I am particularly thrilled by the assessment of one of the contributors as to the possibility of Nollywood assuming its role as a national cinema. This comes with a lot of responsibility. Most importantly, such a national cinema must learn to tell the Nigerian story with all its challenges, possibilities and failures.
That trajectory of telling our story has already been championed by the prolific Tunde Kelani who not only interrogates the Yoruba cultural heritage, but also projects the twists and turns of the Nigerian projects. Many people will not forget Saworoide and Agogo Eewo, two critical movies that constitute a parable on our nation-building efforts. When such efforts are complemented by other films like The Figurine and October 1 (Kunle Afolayan), Half of a Yellow Sun (directed by Biyi Bandele, and adapted from a Chimamanda Adichie’s novel of the same title), and many others, we can begin to motivate Nollywood towards a cinematic dynamics that could carry the burden of cultural and national trauma and possibilities.
The evolution of Nollywood as an industry benefitted from the Nigerian socio-economic situation. Nollywood came into existence in the throes of the economic troubles confronting most African countries in the 80s. It, therefore, owes a moral debt to respond critically and creatively to the situation that brought it to life.

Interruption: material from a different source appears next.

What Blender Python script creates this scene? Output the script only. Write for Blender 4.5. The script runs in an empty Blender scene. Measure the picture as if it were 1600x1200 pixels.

Nollywood stands at a critical juncture in Nigeria’s current effort at undermining and transcending its national predicament. What we need are no longer several cameras wrongly placed for commercial purposes. Rather, what ought to proliferate are visionary auteurs who can challenge us at every turn in our national existence.
The Nollywood director is no less a patriot than the political leadership in the country; s/he has a responsibility to project our collective experiences in a manner that antagonises and disturbs and forces us to think about the past, the present and the future.
The Nollywood of the future is a cinematic industry that would begin to take Nigeria seriously. Thus, for the Nigerian Nollywood director, there is only one commandment: imaginatively recreate Nigeria!
Dr. Olaopa is Permanent Secretary, Federal Ministry of Communication Technology, Abuja.